Let’s be honest. Voters know that members of Congress are privy to information that the rest of the public is not. And yes, some of that information is material to share price performance in some companies.
Add to that, it’s accurate to say this form of “insider trading” isn’t accepted by the investing and voting public. It’s disdained by Democrats, independents and Republicans alike and was a central theme in the flipping of both Georgia Senate seats in the 2020 election cycle.
Still, politicians trade, frequently at that. In many cases, they generate market-beating returns for themselves, not for constituents. Now, there are exchange traded funds for that.
On Tuesday, Subversive Capital Advisor, in partnership with Unusual Whales, rolled out the Advisor's Unusual Whales Subversive Democratic ETF(Ticker: NANC) and Unusual Whales Subversive Republican ETF (Ticker: KRUZ). Both new ETFs are actively managed and will be managed by Subversive’s Christian Cooper.
KRUZ, NANC Details
Presumably, KRUZ is in reference to Sen. Ted Cruz (R-TX) who actually isn’t a frequent trader or a highly profitable one, according to Unusual Whales data. NANC is almost certainly in reference to Rep. Nancy Pelosi (D-CA).
She and her supporters may not like the reference, but the stark reality is, in the last Congress, she failed to advance legislation to ban members from trading individual stocks. That bill had bipartisan support. That and her husband sure has a knack for trading around events members of Congress know about before the general public does.
In essence, KRUZ and NANC are akin to guru and hedge fund strategies that seek to provide ordinary investors with exposure to the stocks held by famed investors and big hedge funds. Similar to those strategies, KRUZ and NANC are beholden to delays.
While investors that take stakes of 5% or in a particular company have 45 days from the end of the quarter in which to alert the Securities and Exchange Commission (SEC), politicians have a month to report their trades. Sounds better for ordinary investors, but those consider KRUZ or NANC should consider a couple of factors.
First, politicians from both parties have penchants for delayed filings and filing errors. Second, the amount of stock they own in a particular company is never articulated in exact terms. For example, a congressional filing for a member that owns shares of Apple (NASDAQ:AAPL) will indicate that member owns something like $10,000 to $50,000 worth of that stock. That’s a big range, making it hard for investors to get a sense of the politician’s conviction on the stock in question.
KRUZ, NANC Have Allure
It’s worth pointing out that neither Subversive Capital and Unusual Whales are political pundits nor are they grinding a political ax with KRUZ and NANC. For investors, the point here is that politicians, thanks to access to information, are pretty good investors themselves.

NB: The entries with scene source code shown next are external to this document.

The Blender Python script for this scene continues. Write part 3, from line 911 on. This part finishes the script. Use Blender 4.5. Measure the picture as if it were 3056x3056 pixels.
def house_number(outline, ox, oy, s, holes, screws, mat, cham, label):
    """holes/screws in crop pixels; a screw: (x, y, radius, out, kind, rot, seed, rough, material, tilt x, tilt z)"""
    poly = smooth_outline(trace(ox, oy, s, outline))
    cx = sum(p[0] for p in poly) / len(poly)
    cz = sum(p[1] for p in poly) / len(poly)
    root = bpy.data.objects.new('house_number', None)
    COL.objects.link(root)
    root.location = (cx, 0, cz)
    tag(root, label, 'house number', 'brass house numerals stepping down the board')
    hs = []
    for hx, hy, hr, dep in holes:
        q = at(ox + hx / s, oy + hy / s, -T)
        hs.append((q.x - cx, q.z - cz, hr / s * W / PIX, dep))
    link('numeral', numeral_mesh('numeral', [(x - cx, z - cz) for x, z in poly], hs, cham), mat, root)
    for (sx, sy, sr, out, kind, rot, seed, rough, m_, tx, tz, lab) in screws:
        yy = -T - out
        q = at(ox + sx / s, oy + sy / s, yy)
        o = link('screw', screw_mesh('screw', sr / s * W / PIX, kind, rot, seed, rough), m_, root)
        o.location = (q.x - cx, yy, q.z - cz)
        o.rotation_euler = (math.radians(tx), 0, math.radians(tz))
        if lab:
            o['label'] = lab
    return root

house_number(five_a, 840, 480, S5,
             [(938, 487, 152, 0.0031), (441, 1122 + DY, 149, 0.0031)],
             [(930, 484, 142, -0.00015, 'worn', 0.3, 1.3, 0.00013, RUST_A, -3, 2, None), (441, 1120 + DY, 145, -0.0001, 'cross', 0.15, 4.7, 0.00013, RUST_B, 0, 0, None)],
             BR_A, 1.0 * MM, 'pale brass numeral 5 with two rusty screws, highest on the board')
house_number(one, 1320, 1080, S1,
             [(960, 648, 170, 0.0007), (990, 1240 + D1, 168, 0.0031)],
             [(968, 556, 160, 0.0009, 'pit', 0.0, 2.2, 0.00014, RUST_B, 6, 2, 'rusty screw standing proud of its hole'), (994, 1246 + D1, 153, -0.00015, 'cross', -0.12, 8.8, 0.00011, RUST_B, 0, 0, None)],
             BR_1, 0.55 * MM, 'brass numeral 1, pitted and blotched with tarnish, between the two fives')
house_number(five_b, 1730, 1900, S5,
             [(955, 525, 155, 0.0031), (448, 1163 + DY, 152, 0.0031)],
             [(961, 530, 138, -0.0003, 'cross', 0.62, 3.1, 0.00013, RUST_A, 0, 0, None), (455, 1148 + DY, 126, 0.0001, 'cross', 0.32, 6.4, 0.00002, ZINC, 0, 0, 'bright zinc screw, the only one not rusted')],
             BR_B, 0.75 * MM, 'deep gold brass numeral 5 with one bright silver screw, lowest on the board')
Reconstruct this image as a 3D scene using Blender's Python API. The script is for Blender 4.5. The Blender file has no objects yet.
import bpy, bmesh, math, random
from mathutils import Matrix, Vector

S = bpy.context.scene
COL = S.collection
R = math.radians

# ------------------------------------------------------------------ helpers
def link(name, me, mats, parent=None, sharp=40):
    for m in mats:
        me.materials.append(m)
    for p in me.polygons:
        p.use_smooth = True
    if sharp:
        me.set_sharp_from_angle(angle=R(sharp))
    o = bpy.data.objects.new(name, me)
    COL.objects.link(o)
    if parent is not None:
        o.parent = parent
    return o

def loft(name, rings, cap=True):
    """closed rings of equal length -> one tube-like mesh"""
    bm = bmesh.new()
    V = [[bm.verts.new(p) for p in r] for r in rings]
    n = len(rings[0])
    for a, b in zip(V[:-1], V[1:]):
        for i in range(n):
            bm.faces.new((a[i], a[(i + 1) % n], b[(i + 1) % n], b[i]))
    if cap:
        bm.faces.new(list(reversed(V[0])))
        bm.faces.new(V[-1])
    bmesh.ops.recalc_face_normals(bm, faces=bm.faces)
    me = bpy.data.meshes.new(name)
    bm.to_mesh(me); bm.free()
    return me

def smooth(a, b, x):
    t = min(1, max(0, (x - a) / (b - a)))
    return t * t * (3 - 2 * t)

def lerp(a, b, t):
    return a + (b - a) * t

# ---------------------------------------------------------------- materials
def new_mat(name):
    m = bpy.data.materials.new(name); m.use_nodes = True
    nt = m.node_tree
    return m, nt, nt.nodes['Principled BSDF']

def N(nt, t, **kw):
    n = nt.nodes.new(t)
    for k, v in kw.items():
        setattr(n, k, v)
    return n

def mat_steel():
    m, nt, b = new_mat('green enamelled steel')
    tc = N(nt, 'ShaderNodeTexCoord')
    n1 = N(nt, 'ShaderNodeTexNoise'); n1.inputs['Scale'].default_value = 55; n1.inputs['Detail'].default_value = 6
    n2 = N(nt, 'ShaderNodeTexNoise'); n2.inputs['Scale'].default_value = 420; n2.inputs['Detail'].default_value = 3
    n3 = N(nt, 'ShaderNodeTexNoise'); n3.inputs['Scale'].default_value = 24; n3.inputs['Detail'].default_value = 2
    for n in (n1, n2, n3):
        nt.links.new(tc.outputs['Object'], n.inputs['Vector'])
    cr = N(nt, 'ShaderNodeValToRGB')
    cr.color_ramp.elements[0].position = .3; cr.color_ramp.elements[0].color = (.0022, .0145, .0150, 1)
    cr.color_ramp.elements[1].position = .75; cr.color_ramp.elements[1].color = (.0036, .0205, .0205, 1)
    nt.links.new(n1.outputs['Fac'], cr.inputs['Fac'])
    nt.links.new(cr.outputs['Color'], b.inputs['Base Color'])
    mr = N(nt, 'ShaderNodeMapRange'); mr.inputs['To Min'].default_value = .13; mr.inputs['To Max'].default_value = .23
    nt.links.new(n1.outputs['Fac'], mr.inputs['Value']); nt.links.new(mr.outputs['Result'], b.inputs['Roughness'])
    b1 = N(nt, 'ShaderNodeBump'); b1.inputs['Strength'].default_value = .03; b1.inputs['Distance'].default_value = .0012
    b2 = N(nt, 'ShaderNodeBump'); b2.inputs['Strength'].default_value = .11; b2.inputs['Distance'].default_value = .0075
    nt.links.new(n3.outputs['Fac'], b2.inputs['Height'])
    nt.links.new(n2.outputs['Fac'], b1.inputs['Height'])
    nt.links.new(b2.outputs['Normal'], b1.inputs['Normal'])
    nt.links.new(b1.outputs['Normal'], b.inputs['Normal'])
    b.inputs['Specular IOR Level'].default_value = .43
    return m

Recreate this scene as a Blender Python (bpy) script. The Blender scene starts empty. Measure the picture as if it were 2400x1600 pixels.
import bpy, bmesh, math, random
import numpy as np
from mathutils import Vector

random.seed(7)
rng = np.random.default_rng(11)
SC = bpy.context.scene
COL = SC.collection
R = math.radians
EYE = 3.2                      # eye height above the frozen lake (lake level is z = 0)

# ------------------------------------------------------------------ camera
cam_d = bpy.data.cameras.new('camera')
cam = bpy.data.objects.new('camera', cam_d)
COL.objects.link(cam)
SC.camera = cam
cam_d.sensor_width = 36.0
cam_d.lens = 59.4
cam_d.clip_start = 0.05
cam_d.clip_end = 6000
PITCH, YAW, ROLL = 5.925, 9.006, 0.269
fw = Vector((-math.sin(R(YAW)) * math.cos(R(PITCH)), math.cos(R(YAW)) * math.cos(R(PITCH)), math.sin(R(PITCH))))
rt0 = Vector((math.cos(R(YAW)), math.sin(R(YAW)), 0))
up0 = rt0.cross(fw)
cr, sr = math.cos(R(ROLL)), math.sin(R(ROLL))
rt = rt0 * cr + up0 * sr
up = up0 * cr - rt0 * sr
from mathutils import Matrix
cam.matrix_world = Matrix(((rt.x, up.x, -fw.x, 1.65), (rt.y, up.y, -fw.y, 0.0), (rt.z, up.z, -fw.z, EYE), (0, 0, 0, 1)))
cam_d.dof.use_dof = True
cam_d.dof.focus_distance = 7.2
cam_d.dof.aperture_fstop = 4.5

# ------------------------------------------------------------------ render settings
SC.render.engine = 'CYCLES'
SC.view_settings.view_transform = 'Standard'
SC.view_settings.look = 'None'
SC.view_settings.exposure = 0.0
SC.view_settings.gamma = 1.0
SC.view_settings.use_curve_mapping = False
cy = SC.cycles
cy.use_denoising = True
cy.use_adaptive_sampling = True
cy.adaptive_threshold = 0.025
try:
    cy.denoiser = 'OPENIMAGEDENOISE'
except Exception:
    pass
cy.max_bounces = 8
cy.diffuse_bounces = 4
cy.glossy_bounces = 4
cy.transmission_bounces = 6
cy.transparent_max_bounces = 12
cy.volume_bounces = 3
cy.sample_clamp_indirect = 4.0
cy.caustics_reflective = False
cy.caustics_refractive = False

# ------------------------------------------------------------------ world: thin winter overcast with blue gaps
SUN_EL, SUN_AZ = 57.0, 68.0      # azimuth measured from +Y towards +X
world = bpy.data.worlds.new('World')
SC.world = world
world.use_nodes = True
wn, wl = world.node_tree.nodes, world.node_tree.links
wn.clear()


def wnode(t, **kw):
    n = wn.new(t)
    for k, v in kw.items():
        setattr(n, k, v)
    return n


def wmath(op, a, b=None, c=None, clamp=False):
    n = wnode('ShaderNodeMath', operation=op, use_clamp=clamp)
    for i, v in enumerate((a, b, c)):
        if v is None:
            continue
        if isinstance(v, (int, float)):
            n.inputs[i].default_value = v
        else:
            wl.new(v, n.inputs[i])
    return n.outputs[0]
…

“A quick online search shows how members of Congress perform relative to the rest of the market. Congress has outperformed the market and beat the SPY index in 2021 and 2022. We believe members of Congress have more information than the rest of us, and if they can trade on that information, we should be able to do the same, and now we can,” notes Cooper.
Fortunately, both KRUZ and NANC are homes to familiar, large-cap stocks, indicating neither is speculative in nature. That could make the funds appealing to a broader audience of market participants.